EXERCISE TASK - Set down word for word each line from the start of the listing through the line that contains "ss = np.linspace(-.05, .50, 14);", both included.

- - -

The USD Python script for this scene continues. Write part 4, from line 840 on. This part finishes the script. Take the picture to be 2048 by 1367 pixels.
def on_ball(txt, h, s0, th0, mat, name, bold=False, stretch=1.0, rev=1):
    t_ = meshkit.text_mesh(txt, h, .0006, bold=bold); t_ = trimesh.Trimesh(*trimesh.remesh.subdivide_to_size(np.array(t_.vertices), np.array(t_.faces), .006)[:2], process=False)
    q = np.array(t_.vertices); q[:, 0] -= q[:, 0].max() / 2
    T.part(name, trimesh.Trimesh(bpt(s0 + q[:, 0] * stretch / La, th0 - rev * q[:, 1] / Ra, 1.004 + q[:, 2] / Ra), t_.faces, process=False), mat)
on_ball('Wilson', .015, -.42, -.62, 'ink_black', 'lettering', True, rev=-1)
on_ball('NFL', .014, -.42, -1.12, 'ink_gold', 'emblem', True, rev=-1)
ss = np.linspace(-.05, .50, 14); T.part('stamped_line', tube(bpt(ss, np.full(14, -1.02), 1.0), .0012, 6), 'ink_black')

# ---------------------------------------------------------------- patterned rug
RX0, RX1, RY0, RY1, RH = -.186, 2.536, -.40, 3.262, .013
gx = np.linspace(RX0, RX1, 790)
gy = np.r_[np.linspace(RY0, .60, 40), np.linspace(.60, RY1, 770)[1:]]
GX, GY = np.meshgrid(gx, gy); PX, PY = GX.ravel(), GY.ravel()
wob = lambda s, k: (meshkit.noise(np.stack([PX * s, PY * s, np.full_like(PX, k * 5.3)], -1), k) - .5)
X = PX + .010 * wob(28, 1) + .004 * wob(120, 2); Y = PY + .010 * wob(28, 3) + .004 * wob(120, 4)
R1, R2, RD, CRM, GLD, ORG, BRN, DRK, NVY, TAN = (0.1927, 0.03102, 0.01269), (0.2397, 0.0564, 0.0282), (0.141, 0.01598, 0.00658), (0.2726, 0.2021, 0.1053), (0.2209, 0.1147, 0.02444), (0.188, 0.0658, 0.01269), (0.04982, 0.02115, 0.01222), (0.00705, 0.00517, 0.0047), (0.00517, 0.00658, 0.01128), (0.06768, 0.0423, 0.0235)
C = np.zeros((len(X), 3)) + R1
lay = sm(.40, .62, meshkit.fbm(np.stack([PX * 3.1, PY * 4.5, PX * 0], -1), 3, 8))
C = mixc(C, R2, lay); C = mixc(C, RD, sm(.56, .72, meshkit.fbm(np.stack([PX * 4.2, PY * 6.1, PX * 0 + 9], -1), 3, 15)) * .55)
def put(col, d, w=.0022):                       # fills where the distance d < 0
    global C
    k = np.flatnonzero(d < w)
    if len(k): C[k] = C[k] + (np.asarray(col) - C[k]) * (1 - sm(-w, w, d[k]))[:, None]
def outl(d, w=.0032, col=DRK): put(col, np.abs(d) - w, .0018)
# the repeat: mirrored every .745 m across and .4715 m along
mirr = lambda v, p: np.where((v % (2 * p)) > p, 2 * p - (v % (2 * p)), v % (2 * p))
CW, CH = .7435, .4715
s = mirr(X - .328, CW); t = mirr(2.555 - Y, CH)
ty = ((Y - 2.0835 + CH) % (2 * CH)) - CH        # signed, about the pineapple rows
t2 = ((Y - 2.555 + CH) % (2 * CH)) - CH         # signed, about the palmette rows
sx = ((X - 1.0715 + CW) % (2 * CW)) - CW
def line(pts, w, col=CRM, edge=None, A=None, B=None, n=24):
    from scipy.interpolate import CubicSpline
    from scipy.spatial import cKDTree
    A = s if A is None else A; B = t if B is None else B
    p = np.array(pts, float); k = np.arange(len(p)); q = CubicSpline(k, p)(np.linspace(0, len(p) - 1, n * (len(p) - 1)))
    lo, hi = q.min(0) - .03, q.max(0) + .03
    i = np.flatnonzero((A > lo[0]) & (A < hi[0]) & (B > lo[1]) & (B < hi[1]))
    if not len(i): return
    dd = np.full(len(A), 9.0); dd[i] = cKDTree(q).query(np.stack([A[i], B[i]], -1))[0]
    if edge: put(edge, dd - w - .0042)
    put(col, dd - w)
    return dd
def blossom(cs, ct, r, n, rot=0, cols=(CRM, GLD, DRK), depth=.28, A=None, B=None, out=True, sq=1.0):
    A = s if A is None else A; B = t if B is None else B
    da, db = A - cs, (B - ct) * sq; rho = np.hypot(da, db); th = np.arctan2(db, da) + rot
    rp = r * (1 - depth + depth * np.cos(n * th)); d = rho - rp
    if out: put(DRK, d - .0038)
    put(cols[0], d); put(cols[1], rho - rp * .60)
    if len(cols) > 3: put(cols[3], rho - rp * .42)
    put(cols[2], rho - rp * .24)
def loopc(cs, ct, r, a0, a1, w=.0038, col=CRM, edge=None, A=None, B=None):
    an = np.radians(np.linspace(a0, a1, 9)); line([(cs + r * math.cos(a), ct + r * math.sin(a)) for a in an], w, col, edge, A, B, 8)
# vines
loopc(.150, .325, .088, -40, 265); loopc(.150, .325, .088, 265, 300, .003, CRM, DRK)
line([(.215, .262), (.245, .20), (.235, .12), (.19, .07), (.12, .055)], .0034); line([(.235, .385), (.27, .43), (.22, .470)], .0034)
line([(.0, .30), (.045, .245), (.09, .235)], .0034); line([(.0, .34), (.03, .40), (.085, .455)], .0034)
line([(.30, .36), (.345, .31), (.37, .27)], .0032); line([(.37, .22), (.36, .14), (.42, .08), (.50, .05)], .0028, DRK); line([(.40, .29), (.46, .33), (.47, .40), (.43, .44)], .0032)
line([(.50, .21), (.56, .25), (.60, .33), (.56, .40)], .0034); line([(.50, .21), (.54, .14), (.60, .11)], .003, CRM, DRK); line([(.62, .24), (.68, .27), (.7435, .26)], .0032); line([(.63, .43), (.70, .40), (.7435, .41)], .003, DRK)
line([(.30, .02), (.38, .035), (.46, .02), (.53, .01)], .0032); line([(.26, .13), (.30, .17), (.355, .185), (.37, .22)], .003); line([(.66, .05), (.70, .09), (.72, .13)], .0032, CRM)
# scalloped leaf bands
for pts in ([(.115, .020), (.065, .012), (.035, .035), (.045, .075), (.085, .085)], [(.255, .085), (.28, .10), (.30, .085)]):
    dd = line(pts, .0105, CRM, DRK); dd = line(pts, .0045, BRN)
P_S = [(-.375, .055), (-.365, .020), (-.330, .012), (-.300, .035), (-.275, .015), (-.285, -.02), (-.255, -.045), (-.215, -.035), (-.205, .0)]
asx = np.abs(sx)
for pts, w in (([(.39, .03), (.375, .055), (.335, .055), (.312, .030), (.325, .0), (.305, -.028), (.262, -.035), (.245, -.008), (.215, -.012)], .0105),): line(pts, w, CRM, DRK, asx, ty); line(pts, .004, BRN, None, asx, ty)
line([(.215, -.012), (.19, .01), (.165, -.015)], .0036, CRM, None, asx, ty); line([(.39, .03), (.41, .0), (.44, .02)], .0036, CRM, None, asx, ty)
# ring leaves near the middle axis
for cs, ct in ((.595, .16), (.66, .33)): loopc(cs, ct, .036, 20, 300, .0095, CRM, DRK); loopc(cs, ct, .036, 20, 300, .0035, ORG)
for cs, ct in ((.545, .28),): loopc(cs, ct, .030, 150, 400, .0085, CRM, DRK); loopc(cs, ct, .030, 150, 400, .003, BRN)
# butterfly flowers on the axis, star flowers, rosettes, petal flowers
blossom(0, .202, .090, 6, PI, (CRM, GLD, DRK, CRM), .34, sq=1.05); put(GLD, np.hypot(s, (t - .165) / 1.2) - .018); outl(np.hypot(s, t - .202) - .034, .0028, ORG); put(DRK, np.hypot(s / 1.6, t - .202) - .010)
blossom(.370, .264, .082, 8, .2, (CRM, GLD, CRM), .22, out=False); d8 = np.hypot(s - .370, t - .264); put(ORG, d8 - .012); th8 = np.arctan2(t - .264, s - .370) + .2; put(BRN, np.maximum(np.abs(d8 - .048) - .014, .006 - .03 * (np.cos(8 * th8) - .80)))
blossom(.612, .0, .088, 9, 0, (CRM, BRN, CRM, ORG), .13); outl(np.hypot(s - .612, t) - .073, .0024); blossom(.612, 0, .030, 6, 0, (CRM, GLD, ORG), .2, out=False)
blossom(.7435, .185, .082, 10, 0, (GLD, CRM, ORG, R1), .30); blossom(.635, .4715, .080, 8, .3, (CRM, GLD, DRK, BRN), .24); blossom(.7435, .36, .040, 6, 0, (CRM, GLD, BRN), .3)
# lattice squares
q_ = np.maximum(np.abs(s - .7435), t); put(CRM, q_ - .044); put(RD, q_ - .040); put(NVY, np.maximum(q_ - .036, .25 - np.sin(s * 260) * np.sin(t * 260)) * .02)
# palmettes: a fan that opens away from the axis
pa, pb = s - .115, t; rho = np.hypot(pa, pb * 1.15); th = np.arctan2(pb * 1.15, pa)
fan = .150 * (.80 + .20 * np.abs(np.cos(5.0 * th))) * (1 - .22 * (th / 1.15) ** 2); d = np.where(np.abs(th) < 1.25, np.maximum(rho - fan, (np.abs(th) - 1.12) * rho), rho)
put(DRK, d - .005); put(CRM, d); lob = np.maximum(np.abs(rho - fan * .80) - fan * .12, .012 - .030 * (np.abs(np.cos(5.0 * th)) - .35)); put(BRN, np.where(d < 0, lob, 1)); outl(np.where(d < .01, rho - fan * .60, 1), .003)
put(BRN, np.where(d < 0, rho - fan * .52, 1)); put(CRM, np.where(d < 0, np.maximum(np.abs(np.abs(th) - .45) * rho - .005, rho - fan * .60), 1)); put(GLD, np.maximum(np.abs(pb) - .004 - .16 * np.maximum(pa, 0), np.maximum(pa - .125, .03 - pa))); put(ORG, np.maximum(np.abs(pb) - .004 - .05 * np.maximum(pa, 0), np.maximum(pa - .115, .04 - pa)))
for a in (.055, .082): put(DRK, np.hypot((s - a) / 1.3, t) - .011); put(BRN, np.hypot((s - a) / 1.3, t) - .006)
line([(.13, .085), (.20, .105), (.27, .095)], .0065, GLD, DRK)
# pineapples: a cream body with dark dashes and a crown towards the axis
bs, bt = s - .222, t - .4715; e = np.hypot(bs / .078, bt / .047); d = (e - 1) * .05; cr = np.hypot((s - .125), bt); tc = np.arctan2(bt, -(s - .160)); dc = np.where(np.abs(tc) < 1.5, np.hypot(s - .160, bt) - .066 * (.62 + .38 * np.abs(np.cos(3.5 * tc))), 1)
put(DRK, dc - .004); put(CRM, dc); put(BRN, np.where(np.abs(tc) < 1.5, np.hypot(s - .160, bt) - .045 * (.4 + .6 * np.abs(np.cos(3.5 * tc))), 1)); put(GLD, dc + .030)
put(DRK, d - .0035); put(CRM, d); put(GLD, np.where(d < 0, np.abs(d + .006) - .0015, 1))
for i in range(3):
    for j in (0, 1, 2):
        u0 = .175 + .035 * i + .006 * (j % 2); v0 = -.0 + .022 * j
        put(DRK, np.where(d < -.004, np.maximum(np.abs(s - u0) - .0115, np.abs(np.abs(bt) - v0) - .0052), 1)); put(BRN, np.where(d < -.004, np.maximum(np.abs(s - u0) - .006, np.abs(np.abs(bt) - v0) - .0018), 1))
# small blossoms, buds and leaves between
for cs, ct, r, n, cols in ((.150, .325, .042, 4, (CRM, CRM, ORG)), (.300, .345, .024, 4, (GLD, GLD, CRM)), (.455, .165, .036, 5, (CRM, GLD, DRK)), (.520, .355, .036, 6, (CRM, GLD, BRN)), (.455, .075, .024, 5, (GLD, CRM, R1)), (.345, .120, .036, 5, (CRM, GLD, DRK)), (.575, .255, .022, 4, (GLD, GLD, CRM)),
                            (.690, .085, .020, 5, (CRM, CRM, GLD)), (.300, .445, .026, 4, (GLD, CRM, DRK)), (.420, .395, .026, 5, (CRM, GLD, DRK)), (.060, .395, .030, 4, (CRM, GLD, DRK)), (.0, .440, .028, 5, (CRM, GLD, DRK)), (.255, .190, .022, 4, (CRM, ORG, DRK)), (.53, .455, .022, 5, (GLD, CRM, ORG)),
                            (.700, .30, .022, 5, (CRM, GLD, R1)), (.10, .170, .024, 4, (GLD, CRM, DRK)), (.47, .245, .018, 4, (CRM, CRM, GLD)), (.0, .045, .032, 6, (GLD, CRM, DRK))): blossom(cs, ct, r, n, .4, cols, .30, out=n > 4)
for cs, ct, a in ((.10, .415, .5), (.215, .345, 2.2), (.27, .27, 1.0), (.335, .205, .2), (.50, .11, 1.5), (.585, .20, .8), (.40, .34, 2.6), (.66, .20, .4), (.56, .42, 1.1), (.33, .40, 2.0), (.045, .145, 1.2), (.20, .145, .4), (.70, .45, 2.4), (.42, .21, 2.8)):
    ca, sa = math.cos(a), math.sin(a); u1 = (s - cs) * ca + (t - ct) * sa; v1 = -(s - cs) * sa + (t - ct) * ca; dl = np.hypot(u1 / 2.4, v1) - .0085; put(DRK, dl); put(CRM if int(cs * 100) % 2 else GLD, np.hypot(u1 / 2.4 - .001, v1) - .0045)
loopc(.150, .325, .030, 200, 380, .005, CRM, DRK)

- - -

THE COMPLETED TASK -
The USD Python script for this scene continues. Write part 4, from line 840 on. This part finishes the script. Take the picture to be 2048 by 1367 pixels.
def on_ball(txt, h, s0, th0, mat, name, bold=False, stretch=1.0, rev=1):
    t_ = meshkit.text_mesh(txt, h, .0006, bold=bold); t_ = trimesh.Trimesh(*trimesh.remesh.subdivide_to_size(np.array(t_.vertices), np.array(t_.faces), .006)[:2], process=False)
    q = np.array(t_.vertices); q[:, 0] -= q[:, 0].max() / 2
    T.part(name, trimesh.Trimesh(bpt(s0 + q[:, 0] * stretch / La, th0 - rev * q[:, 1] / Ra, 1.004 + q[:, 2] / Ra), t_.faces, process=False), mat)
on_ball('Wilson', .015, -.42, -.62, 'ink_black', 'lettering', True, rev=-1)
on_ball('NFL', .014, -.42, -1.12, 'ink_gold', 'emblem', True, rev=-1)
ss = np.linspace(-.05, .50, 14); T.part('stamped_line', tube(bpt(ss, np.full(14, -1.02), 1.0), .0012, 6), 'ink_black')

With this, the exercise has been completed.